Pelas estimativas, em 1992, a área de plantio direto no Brasil era de um milhão de hectares. Atualmente esse número é de 32 milhões de hectares. Mundialmente, são cultivados cerca de 125 milhões de hectares sob esse mesmo sistema. Os reflexos disso são vistos nas experiências dos próprios pioneiros do SPD aqui no País. Djikstra, por exemplo, saiu de uma produção de soja que girava numa média de 2.300 quilos por hectare (kg/ha) a 2.600 kg/ha para uma média de quatro mil kg/ha. O milho saíra de 4.500 kg/ha e podia variar até 12 mil kg/ha.

Além disso, eram visíveis as melhorias no solo, em sua estruturação, retenção de matéria orgânica e resposta positiva com o estabelecimento das culturas. A ideia, de acordo com Djikstra, foi tão bem aceita na região, porque os produtores já não tinham mais condições de continuar trabalhando da forma como estavam. “A saída era a sobrevivência. Muitos viam o desenvolvimento da técnica e o resultado no campo, logo passaram a fazer o mesmo”, declara o produtor.

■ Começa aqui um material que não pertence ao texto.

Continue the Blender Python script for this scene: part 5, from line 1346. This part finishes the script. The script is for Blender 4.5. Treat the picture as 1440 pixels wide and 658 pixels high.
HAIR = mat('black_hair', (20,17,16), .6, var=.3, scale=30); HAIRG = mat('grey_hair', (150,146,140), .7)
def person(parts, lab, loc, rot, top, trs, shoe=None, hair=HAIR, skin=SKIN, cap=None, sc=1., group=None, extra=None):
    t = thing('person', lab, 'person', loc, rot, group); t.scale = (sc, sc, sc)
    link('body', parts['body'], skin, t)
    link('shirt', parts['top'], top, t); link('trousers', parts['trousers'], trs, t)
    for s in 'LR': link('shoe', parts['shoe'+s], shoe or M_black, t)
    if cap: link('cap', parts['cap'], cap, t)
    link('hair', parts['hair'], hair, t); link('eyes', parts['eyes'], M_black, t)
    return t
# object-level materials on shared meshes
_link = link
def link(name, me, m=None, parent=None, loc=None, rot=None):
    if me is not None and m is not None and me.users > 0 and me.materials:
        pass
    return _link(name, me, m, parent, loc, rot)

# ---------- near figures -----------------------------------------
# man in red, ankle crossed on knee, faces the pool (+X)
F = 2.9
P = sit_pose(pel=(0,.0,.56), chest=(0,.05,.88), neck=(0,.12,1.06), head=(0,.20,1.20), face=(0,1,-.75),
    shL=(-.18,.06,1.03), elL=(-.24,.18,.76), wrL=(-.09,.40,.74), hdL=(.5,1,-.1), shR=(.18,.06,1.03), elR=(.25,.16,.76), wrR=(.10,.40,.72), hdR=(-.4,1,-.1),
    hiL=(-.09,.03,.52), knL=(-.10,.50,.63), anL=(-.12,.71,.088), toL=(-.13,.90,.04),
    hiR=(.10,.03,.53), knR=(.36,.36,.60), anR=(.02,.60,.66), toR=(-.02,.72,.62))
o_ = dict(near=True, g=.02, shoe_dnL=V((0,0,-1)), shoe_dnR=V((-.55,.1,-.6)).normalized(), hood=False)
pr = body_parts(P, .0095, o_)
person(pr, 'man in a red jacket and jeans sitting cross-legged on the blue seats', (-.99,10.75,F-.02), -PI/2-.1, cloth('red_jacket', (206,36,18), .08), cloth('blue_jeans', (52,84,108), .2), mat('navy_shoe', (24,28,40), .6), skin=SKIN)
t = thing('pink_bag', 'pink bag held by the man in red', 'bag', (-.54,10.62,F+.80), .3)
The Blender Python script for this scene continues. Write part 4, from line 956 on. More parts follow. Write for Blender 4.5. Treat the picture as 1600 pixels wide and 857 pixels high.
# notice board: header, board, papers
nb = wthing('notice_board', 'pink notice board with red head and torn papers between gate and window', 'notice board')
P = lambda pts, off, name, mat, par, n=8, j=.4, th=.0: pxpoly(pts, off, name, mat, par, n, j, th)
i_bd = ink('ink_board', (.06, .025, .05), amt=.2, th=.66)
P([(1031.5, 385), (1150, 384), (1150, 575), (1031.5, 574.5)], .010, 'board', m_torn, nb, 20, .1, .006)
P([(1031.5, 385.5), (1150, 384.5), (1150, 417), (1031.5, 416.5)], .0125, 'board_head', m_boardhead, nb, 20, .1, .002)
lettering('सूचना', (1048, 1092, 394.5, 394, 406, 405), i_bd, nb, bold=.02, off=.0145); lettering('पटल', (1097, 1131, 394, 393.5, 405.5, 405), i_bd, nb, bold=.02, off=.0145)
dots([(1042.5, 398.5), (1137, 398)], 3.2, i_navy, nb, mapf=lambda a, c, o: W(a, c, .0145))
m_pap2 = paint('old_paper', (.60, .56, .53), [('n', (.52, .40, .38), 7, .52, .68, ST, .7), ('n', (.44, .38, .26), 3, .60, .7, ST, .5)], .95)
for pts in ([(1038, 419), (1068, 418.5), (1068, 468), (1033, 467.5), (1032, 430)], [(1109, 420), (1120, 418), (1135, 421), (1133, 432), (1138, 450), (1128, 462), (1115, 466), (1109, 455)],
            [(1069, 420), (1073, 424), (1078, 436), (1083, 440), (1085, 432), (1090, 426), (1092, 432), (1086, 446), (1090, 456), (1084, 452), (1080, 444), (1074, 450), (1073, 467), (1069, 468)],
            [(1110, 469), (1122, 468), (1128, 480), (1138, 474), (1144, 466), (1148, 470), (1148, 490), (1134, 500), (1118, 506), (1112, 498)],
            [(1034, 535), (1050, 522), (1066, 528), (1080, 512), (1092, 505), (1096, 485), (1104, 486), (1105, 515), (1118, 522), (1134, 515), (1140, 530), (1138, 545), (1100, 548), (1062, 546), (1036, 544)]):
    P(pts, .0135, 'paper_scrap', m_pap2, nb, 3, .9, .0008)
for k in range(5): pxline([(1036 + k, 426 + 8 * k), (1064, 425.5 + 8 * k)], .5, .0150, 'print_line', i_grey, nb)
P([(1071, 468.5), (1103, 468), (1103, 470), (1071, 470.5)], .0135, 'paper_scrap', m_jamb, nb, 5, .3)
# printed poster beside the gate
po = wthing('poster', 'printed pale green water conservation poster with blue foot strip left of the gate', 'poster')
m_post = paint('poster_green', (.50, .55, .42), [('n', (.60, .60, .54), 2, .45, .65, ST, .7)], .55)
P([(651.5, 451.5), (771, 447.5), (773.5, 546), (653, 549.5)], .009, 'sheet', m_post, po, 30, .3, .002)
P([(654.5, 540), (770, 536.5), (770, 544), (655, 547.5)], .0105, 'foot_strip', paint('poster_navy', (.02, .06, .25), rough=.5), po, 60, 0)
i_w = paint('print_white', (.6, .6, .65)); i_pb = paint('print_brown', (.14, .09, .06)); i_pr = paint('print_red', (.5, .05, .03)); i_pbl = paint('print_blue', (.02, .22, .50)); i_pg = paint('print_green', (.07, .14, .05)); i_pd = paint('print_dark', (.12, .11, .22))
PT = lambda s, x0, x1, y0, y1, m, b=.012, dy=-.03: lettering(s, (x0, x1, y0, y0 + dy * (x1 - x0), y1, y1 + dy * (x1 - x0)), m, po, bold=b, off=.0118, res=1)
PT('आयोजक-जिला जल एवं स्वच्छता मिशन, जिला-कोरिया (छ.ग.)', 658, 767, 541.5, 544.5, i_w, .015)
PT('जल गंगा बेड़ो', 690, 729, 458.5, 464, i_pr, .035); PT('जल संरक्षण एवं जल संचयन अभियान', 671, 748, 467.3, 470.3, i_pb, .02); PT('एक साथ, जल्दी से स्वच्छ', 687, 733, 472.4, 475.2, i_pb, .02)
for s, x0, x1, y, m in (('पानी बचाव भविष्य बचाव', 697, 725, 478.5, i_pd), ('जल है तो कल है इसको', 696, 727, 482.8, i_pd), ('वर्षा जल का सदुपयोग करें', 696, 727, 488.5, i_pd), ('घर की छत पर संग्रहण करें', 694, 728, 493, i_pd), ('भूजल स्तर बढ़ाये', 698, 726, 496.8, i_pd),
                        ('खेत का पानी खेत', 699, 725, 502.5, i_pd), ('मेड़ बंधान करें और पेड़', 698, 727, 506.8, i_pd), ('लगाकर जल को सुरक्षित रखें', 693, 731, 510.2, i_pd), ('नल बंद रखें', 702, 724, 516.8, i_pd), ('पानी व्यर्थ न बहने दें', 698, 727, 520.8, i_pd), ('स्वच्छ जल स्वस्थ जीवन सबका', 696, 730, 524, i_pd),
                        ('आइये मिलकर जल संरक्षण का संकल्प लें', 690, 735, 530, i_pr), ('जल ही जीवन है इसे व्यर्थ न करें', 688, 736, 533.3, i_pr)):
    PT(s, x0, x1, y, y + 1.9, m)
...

No entanto a trajetória do SPD foi longa, cerca de uns 20 anos para emplacar como a saída para o desenvolvimento agrícola, mas, no final das contas a tecnologia se incorporou à agricultura brasileira e tem garantido os melhores resultados. O reflexo disso está nos recordes, safra após safra. As quais se provam cada vez mais pelos saltos em produtividade. A notícia mais recente, nesse sentido, é o novo recorde da safra de grãos do País que chega a 165,9 milhões de toneladas. O resultado é apontado pelo 11º levantamento de safra feito pela Companhia Nacional de Abastecimento (Conab). O estudo aponta um crescimento de 1,9% em relação à safra 2010/2011 – quando a produção atingiu 162,8 milhões de toneladas – e significa 3,1 milhões de toneladas a mais no volume total.